Poverty
For over 150, the Brunswick Street Mission has provided programs to serve persons living in poverty living at the margins of Halifax and Nova Scotia society. The enduring question for the volunteers and paid staff who make the Mission’s programmes work and for the legions of persons who receive the Mission’s assistance is why? Why does an affluent society like Canada’s have over three million persons living in poverty?
The Citizens for Public Justice, together with Canada Without Poverty, after years of consultation nationally have published Dignity for All: the campaign for a poverty free Canada www.dignityforall.ca . They argue that the principal reason for poverty in Canada is the absence of a national policy coordinated with provincial and municipal programmes.
What does poverty look like in Canada and what does it cost our society? Dignity for All tells us on their website:
- 3. 8 million people including 1.1 million children experienced food insecurity in 2011. Close to 900,000 people rely on food banks each month.
- 200,000 persons are homeless costing Canada over $7 billion per year;
- 1.4 million persons are unemployed in Canada with a 27% increase in part-time or temporary work since 1997.
- 4.8 million people struggle to make ends meet: to pay their rent, feed their families, and address basic needs.
- “Poverty has been consistently linked with poorer health, higher health care costs, greater demands on social and community services, more stress on family members, and diminished school success – not to mention huge costs associated with reduced productivity and foregone economic activity. Yet governments claim a lack of sufficient resources to adequately address the problem all the while paying for the damaging consequences of living in poverty.” (Dignity for All, 11)
Dignity For All recommends a human rights based national policy to eliminate poverty in Canada. “Human rights transform issues of homelessness, poverty and hunger from being solely about economic deprivation to being about equal citizenship and dignity. A human rights approach understands that socio-economic deprivation occurs in large part because of the de-valuing of the rights of the most vulnerable leading to particular policy and program choices and decisions.” (12)

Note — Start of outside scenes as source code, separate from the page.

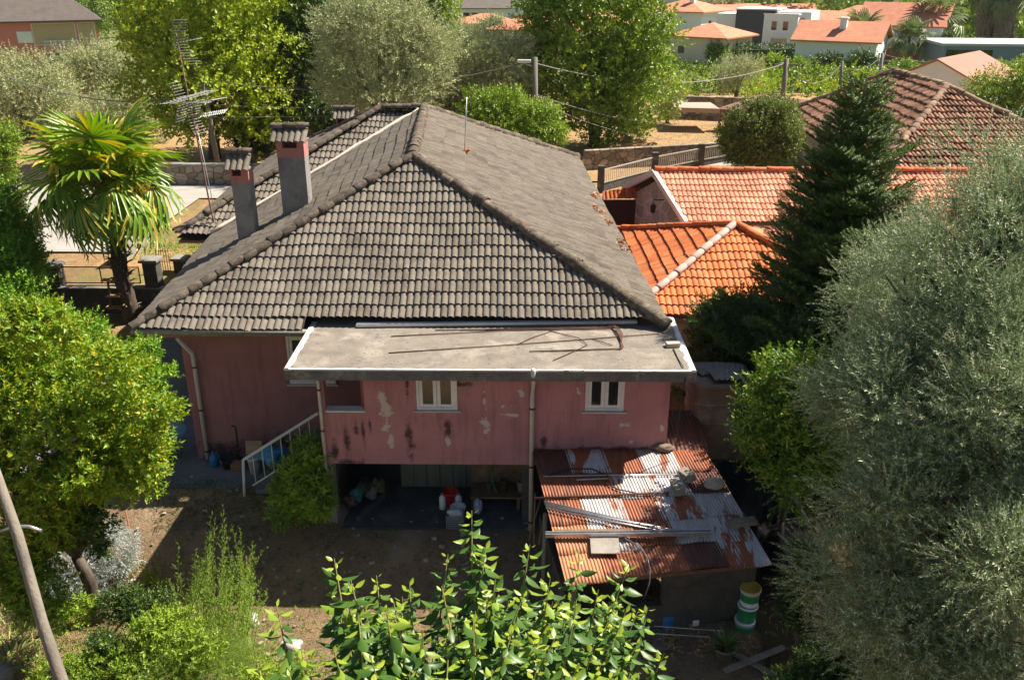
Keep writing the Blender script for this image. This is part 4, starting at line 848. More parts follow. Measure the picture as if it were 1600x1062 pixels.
wire(P4-Vector((0, 0, .3)), P5-Vector((0, 0, .2)), 1.5, 'slack overhead wire between two wooden poles above the vines'); wire(P5-Vector((0, 0, .3)), P6-Vector((0, 0, .2)), .8, 'short overhead wire between wooden and concrete poles by the brown roof peak'); wire(PY(1600, 75, 110), P6-Vector((0, 0, .1)), 1.2, 'overhead wire leaving the concrete pole toward the long grey building')
# aerial
MP = [PY(339, 369, 27.0), PY(325, 305, 27.0), PY(305, 200, 27.0), PY(294, 150, 27.0), PY(275, 52, 27.0)]
AN = thing('tv_antenna_mast', 'rusty rooftop mast carrying several television antennas', 'antenna', tuple(MP[0])); MB().tube([MP[0]-Vector((0, 0, .25))]+MP, [.03, .03, .028, .025, .018, .015], 8).build('mast', MT('rusty_mast', (.33, .20, .15), (.22, .12, .09), 9, .7), AN, True)
MB().tube([MP[0]+Vector((.05, -.05, 0)), MP[1]+Vector((.1, 0, 0)), MP[2]+Vector((.06, 0, 0))], .012, 6).build('stay', METAL, AN, True)
ALU = flat('aluminium', (.34, .34, .34), .5, .2)
def yagi(name, c, d, L_, n, el, cone=0, tiltz=0):
    c = Vector(c); d = Vector(d).normalized(); s = d.cross(Vector((0, 0, 1))).normalized(); m = MB(); m.tube([c-d*L_*.3, c+d*L_*.7], .016, 6)
    for i in range(n): p = c-d*L_*.25+d*L_*.93*i/(n-1); e = el*(1-cone*i/n); m.tube([p-s*e, p+s*e], .007, 4)
    return m, s
m, s = yagi('y', PY(296, 160, 27), (1, -.25, .03), 1.0, 12, .12)
for k in (-1, 1):
    for j in range(7):
        b = PY(300, 160, 27)+Vector((-.25, 0, 0)); dd = Vector((-.35, .1, k*.9)); p = b+dd*(.08+.09*j); m.tube([p-Vector((.05, .3, 0)), p+Vector((.05, .3, 0))], .006, 4)
m.build('reflector_antenna', ALU, AN, True)
m, s = yagi('y', PY(308, 161, 27), (.9, .5, .12), 1.2, 10, .45, .4); m.build('long_antenna', ALU, AN, True)
m = MB(); a = PY(272, 68, 27); b = PY(315, 60, 27); m.tube([a, b], .016, 6)
for i in range(9): p = a.lerp(b, i/8); m.tube([p-Vector((0, .12, 0)), p+Vector((0, .12, 0))], .006, 4)
for k in (-1, 1):
    for j in range(8):
        p = PY(278, 66, 27)+Vector((.06+.05*j if k < 0 else .02*j, 0, k*(.08+.075*j))); m.tube([p-Vector((.18, .1, 0)), p+Vector((.18, .1, 0))], .006, 4)
m.build('top_antenna', ALU, AN, True)
m = MB(); a = PY(262, 162, 27); b = PY(330, 142, 27); m.tube([a, b], .016, 6)
for i in range(14): p = a.lerp(b, i/13); m.tube([p-Vector((.12, .3, -.03)), p+Vector((.12, .3, -.03))], .007, 4)
m.build('middle_antenna', ALU, AN, True)
m = MB(); a = PY(300, 183, 27); b = PY(352, 174, 27); m.tube([a, b], .02, 6)
for i in range(12): p = a.lerp(b, .3+.7*i/11); m.tube([p-Vector((.03, .12, .05)), p+Vector((.03, .12, .05))], .009, 4)
for k in (-1, 1):
    for j in range(6): p = a+Vector((.02+.04*j, 0, k*(.07+.08*j))); m.tube([p-Vector((.1, .28, 0)), p+Vector((.1, .28, 0))], .006, 4)
m.build('lower_antenna', ALU, AN, True)
# ================================================================ neighbours on the right
NB = thing('neighbour_house', 'low stone house with bright orange tiled hip roof right of the grey roof', 'house', (6, 26, 0))
e0 = Vector((2.95, 22.9, 2.6)); e1 = Vector((10.2, 22.9, 2.6)); ap = Vector((6.45, 26.4, 4.19)); bk = Vector((2.8, 31.2, 2.62)); bR = Vector((10.6, 30, 2.62))
m = MB(); m.add([dn(p, .1) for p in (e0, e1, ap, bk, bR)], [(0, 1, 2), (0, 2, 3), (1, 4, 2), (3, 2, 4)]); nr = m.build('roof', MATS['roof_underlay'], NB, True)
tile_slope('tiled_slope', nr, [e0, e1, ap], ORTILE, w=.17, L=.37, amp=.034, step=.032); tile_slope('tiled_slope', nr, [bk, e0, ap], ORTILE, w=.17, L=.37, amp=.034, step=.045); tile_slope('tiled_slope', nr, [e1, bR, ap], PKTILE, w=.17, L=.37, amp=.034, step=.032); tile_slope('tiled_slope', nr, [bR, bk, ap], PKTILE, w=.17, L=.37, amp=.034, step=.032)
ridge_caps('ridge_caps', nr, e0+up, ap+up, PKCAP, .12, .42); ridge_caps('ridge_caps', nr, e1+up, ap+up, ORTILE, .14, .42); ridge_caps('ridge_caps', nr, bk+up, ap+up, ORTILE, .13, .42)
BLOCKS = None
SBLK = stone_blocks('granite_blocks', ((.46, .46, .36), (.27, .28, .23), (.50, .45, .32)), (.58, .56, .48), .62, .5); STONE = MATS['stone_wall']
m = MB(); prism(m, [(3.5, 23.5), (9.8, 23.5), (10, 29.6), (3.5, 30)], -.2, 2.5); m.build('wall', SBLK, NB, True)
MB().tube([(3.0, 22.86, 2.56), (10.1, 22.86, 2.56)], .06, 8).build('gutter', flat('brown_gutter', (.10, .04, .03), .5), NB, True)
# gabled long house
NB2 = thing('neighbour_house', 'long stone house with gabled orange roof and white verge boards', 'house', (10, 33, 0))
zE = 3.2; E0 = Vector((5.77, 30.4, zE)); E1 = PY(1458, 345, 30.4); Rg0 = Vector((4.93, 33.3, 4.37)); Rg1 = PY(1551, 261, 33.3); Bk0 = Vector((4.12, 35.6, zE)); Bk1 = Vector((Rg1.x, 36.0, zE)); zr = Rg1.z
Rg1 = Vector((Rg1.x, Rg1.y, 4.37)); E1 = Vector((E1.x, 30.4, zE)); W1 = Rg1+Vector((0, -7, 0)); E2 = E1+Vector((0, -4.5, 0))
m = MB(); m.add([dn(p, .1) for p in (E0, E1, Rg1, Rg0, Bk0, Bk1)], [(0, 1, 2, 3), (3, 2, 5, 4)]); nr = m.build('roof', MATS['roof_underlay'], NB2, True)
tile_slope('tiled_slope', nr, [E0, E1, Rg1, Rg0], PKTILE, w=.17, L=.37, amp=.034, step=.032); tile_slope('tiled_slope', nr, [Bk1, Bk0, Rg0, Rg1], PKTILE, w=.17, L=.37, amp=.034, step=.032)
tile_slope('tiled_slope', nr, [E1, E2, W1, Rg1], ORTILE, w=.17, L=.37, amp=.034, step=.045)
ridge_caps('ridge_caps', nr, Rg0+up, Rg1+up, ORTILE, .14, .42); ridge_caps('ridge_caps', nr, Rg1+up, W1+up, ORTILE, .14, .42)
MB().tube([E1+Vector((-.05, 0, .05)), Rg1+Vector((0, 0, .05))], .07, 6).build('valley', PKCAP, nr, True)
m = MB(); g = Vector((-.35, 0, 0)); pf = [(E0.x+.3, E0.y+.35), (14.5, 30.8), (14.5, 35.3), (Bk0.x+.35, Bk0.y-.3)]; prism(m, pf, -.2, 3.05)
m.add([(pf[0][0], pf[0][1], 3.05), (pf[3][0], pf[3][1], 3.05), (Rg0.x+.32, Rg0.y, 4.15), (pf[0][0]+.2, pf[0][1], 3.05), (pf[3][0]+.2, pf[3][1], 3.05), (Rg0.x+.52, Rg0.y, 4.15)], [(0, 1, 2), (3, 5, 4), (0, 2, 5, 3), (1, 4, 5, 2)])
m.build('wall', SBLK, NB2, True)
m = MB()
for a, b in ((E0, Rg0), (Rg0, Bk0)): m.bar(Vector(a)+Vector((-.06, 0, -.06)), Vector(b)+Vector((-.06, 0, -.02)), .16, .2)
m.build('verge_board', flat('cream_board', (.72, .66, .58), .7), NB2, True)
MB().tube([E0+Vector((.1, -.06, -.06)), E1+Vector((0, -.06, -.06))], .06, 8).build('gutter', MATS['brown_gutter'], NB2, True)
m = MB(); m.bx(6.6, 14, 30.35, 30.5, 2.6, 3.1); m.build('frieze', flat('cream_render', (.66, .6, .52)), NB2, True)
q = PY(1033, 325, 32.4); lt = MB(); lt.tube([q+Vector((.1, 0, .3)), q+Vector((-.3, 0, .3)), q+Vector((-.3, 0, .15))], .02, 6); lt.lathe([(.02, .15), (.11, .08), (.09, -.15), (.03, -.2)], q+Vector((-.3, 0, 0)), 6); lt.build('wall_lantern', BLACK, NB2, True)
# porch roof and dark doorway between the houses
a, b, c, d = PZ(940, 312, 2.9), PZ(1003, 309, 2.9), PZ(1000, 292, 3.25), PZ(943, 298, 3.25)
PR = thing('lean_to', 'small orange tiled lean-to over a dark doorway between grey roof and stone gable', 'lean-to', (4, 34, 0)); tile_slope('tiled_slope', PR, [a, b, c, d], ORTILE, w=.17, L=.37, amp=.034, step=.032)
m = MB(); m.bx(a.x, b.x+.1, a.y+.35, a.y+.45, 0, 2.8); m.build('dark_door', flat('dark_red_door', (.05, .012, .01), .6), PR, True)
m = MB(); m.bx(a.x-.5, a.x-.05, a.y+.1, a.y+.5, 0, 2.9); m.build('side_post', CEMENT, PR, True)
# old brown house
OB = thing('old_house', 'old block-walled house with sagging patchy brown tile roof behind the fir tree', 'house', (20, 45, 0))
zE = 3.0; L0 = Vector((16.0, 56.5, zE)); F0 = Vector((15.2, 38.4, zE)); R0 = Vector((26.2, 38.4, zE)); B0 = Vector((26.5, 57, zE)); r1 = PY(1480, 137, 45.0); r2 = PY(1395, 110, 52.0); r2.z = r1.z = (r1.z+r2.z)/2
m = MB(); m.add([dn(p, .12) for p in (L0, F0, R0, B0, r1, r2)], [(0, 1, 4, 5), (1, 2, 4), (2, 3, 5, 4), (3, 0, 5)]); orf = m.build('roof', MATS['roof_underlay'], OB, True)
tile_slope('tiled_slope', orf, [L0, F0, r1, r2], OLDTILE, w=.21, L=.5, amp=.06, step=.08, jit=.02); tile_slope('tiled_slope', orf, [F0, R0, r1], OLDTILE, w=.21, L=.5, amp=.06, step=.08, jit=.02); tile_slope('tiled_slope', orf, [R0, B0, r2, r1], OLDTILE, w=.21, L=.5, amp=.06, step=.06, jit=.02)
LITCAP = MT('lichen_cap', (.42, .28, .19), (.25, .16, .1), 5, .95, .5, tint=.2)
for a, b in ((F0, r1), (R0, r1), (r1, r2), (L0, r2)): ridge_caps('ridge_caps', orf, Vector(a)+up, Vector(b)+up, LITCAP, .17, .45, .03)
m = MB(); prism(m, [(16.3, 39), (25.8, 39), (26, 56.2), (16.6, 56)], 0, 2.9); m.build('wall', stone_blocks('pale_lattice_blocks', ((.55, .52, .46), (.40, .37, .32), (.48, .45, .4)), (.2, .18, .15), .5, .45), OB, True)
for i, (px, py) in enumerate(((1484, 235), (1455, 251))):
    q = PY(px, py, 40.2); MB().box(q, (.9, .5, .10), Matrix.Rotation(.35, 3, 'X')).build('roof_hole', DARKM, orf, True)
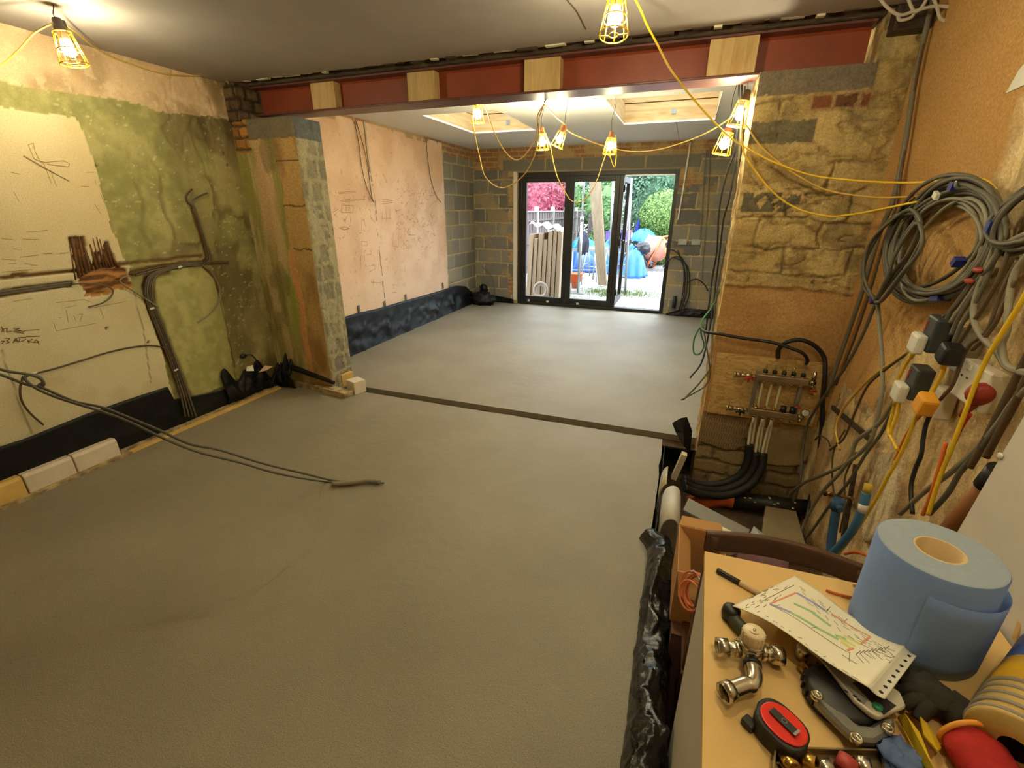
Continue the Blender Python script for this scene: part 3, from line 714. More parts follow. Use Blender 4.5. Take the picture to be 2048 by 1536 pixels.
# ---- right pier
PRX, PRY = .262, 3.20
def prz(pts): return [(q.x, q.z) for q in (at(a, b, y=PRY) for a, b in pts)]
P_or = prz([(1440, 568), (1480, 572), (1560, 574), (1640, 580), (1700, 590), (1760, 570), (1760, 860), (1640, 860), (1400, 840), (1405, 640)])
P_comb = prz([(1395, 820), (1495, 835), (1487, 890), (1470, 903), (1385, 880)])
P_smear = prz([(1500, 870), (1600, 850), (1640, 880), (1600, 930), (1540, 930), (1490, 910)])
zt = lambda py: at(1600, py, y=PRY).z
def pier_right_fn(U, V):
    x = U+PRX; z = V-.36
    a = fbm(x*6, z*6, 101, 5); f = fbm(x*26, z*26, 102, 4); g_ = fbm(x*3, z*5, 103, 4)
    wx = x+(fbm(x*12, z*12, 104)-.5)*.03; wz = z+(fbm(x*12, z*12, 105)-.5)*.03
    mo, r1_, r2_ = bricks(wx, wz-.045, .30, .15, .022, 106, wob=.02)
    sm = np.clip(.45+.55*sstep(.36, .54, fbm(x*5, z*4, 107, 5))+mo*.6, 0, 1)
    st = mixc(np.broadcast_to(col(*lin(142, 126, 82)), x.shape+(3,)), lin(112, 98, 64), r1_)
    mc = mixc(np.broadcast_to(col(*lin(196, 168, 106)), x.shape+(3,)), lin(172, 144, 86), sstep(.35, .65, g_))
    mc = mixc(mc, lin(128, 100, 52), sstep(.62, .7, fbm(x*14, z*20, 108, 3))*.5)
    c = mixc(st, mc, sm)
    led = 1-np.abs(fbm(x*3.5, z*9, 109, 4)-.5)*2
    h = sm*.012+(a-.5)*.03+(f-.5)*.008-sstep(.94, .99, led)*.010
    c = mixc(c, lin(108, 86, 48), sstep(.95, .99, led)*.45)
    ck, k1, k2 = bricks(wx+.1, wz-.045, .34, .15, .011, 112, wob=.03)
    ck = ck*sstep(.38, .55, fbm(x*4, z*4, 113, 3))
    c = mixc(c, lin(104, 82, 46), ck*.55); c = mixc(c, lin(196, 166, 100), (k1 > .6)*sstep(.4, .6, fbm(x*9, z*9, 114, 4))*.35); h = h-ck*.014+(k2-.5)*.012
    # grey concrete pad under the beam, then a brick course
    pad = (z > zt(188)+.02*(f-.5)) & (x < .80) & (z < 2.31)
    c = np.where(pad[..., None], mixc(np.broadcast_to(col(*lin(128, 114, 90)), x.shape+(3,)), lin(110, 98, 76), f), c); h = np.where(pad, .015+(f-.5)*.004, h)
    rb = (z > zt(226)) & (z < zt(192)) & (x > .52) & (x < .80)
    b_, b1, b2 = bricks(x, z-zt(226), .11, zt(192)-zt(226), .02, 110)
    c = np.where(rb[..., None], mixc(mixc(np.broadcast_to(col(*lin(140, 80, 46)), x.shape+(3,)), lin(108, 74, 46), b1), lin(176, 146, 92), b_*.8), c)
    gb = (z > zt(285)+.02*(f-.5)) & (z < zt(240)+.02*(f-.5)) & (x < .58)
    c = np.where(gb[..., None], mixc(np.broadcast_to(col(*lin(122, 110, 78)), x.shape+(3,)), lin(100, 92, 68), f), c)
    dk = (z > zt(425)) & (z < zt(385)) & (x > .28) & (x < .58) & (f > .40)
    c = np.where(dk[..., None], mixc(np.broadcast_to(col(*lin(84, 76, 58)), x.shape+(3,)), lin(120, 108, 80), f), c); h = np.where(dk, h+(f-.5)*.012, h)
    orr = inpoly(wx, wz, P_or)
    oc = mixc(np.broadcast_to(col(*lin(200, 156, 94)), x.shape+(3,)), lin(182, 138, 80), sstep(.35, .7, g_))
    c = np.where(orr[..., None], oc, c); h = np.where(orr, .004+(f-.5)*.002, h)
    rim = inpoly(wx, wz-.03, P_or) & ~orr & (z > .8)
    c = np.where(rim[..., None], mixc(np.broadcast_to(col(*lin(206, 176, 116)), x.shape+(3,)), lin(150, 116, 60), f), c); h = np.where(rim, .02+(f-.5)*.02, h)
    low = z < zt(872)
    lb, l1, l2 = bricks(wx, wz, .26, .105, .02, 111, wob=.02)
    lc = mixc(mixc(np.broadcast_to(col(*lin(164, 140, 92)), x.shape+(3,)), lin(134, 110, 70), l1), lin(108, 88, 56), lb*.7)
    lc = mixc(lc, lin(168, 142, 92), sstep(.55, .68, a)*.6)
    c = np.where((low & ~orr)[..., None], lc, c); h = np.where(low & ~orr, -lb*.012+(a-.5)*.02, h)
    cm = inpoly(wx, wz, P_comb)
    cs_ = np.sin((x+.12*z)*2*np.pi/.016)
    c = np.where(cm[..., None], mixc(np.broadcast_to(col(*lin(160, 132, 92)), x.shape+(3,)), lin(126, 100, 68), sstep(-.2, .6, cs_)), c); h = np.where(cm, .010+cs_*.003, h)
    sp = inpoly(wx, wz, P_smear)
    c = np.where(sp[..., None], mixc(np.broadcast_to(col(*lin(176, 150, 98)), x.shape+(3,)), lin(150, 124, 78), a), c); h = np.where(sp, .012+(f-.5)*.004, h)
    return c, h
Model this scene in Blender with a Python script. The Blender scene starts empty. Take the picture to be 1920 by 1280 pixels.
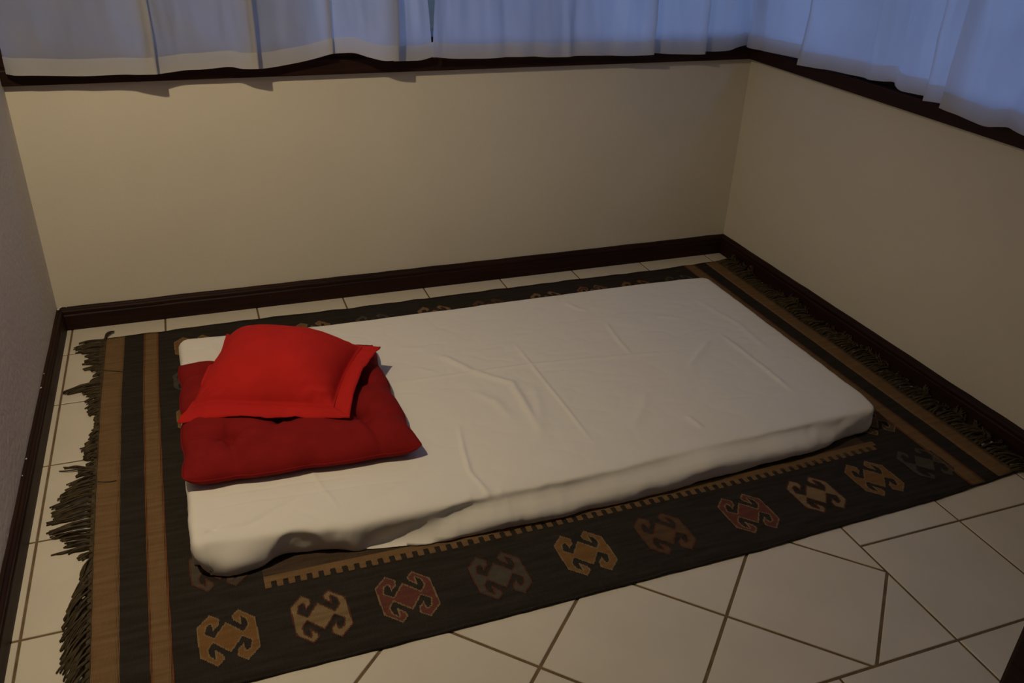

Brunswick Street Mission provides programmes that support persons dealing with many of the outcomes that arise from poverty. Brunswick Street Mission supports the call expressed so clearly in Dignity for All: the campaign for a poverty free Canada. Even with a decision to develop a national coordinated policy to eliminate poverty, we see many years of service ahead while a national policy is implemented. Brunswick Street Mission supports the call.